Topics: tribal taxation, oil and gas royalties, state tax limits, Indian lease law

Summary

Background

The dispute was between the State of Montana and the Blackfeet Tribe over taxes taken from the Tribe’s royalty payments for oil and gas produced on unallotted reservation land. The Tribe had granted leases to non‑Indian companies under the Indian Mineral Leasing Act of 1938. Lessees paid Montana taxes and deducted those amounts from royalties paid to the Tribe. The Tribe sued to stop enforcement of the state taxes. Lower courts split, and the case reached the Supreme Court to decide whether Montana could tax royalties from leases executed under the 1938 law.

Reasoning

The core question was whether Congress clearly allowed states to tax tribal royalty income from leases made under the 1938 Act or left that authority unchanged from a 1924 law.

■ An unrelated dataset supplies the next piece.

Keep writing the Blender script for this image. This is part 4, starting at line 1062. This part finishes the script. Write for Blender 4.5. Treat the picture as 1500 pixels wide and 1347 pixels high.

The Court said the 1938 Act contains no clear consent for state taxation and reminded that statutes affecting tribes must be read in favor of the tribes. Because Congress did not unmistakably authorize state taxes for leases under the 1938 Act, the Court concluded Montana could not tax the Tribe’s royalty income from those leases. The Court also found administrative opinions supporting state taxation inconsistent and unpersuasive.

Real world impact

The ruling protects royalty income for tribes that use the 1938 leasing process by barring state taxes on those royalties. Oil companies that had paid and deducted state taxes may face changed withholding practices. The Court left open that older leases governed by the 1924 or 1891 laws might be treated differently under prior decisions.

Dissents or concurrances

A dissent argued the 1924 proviso clearly permits state taxation of production on the described lands and would have allowed Montana to tax these royalties, emphasizing the proviso’s plain language and earlier administrative practice.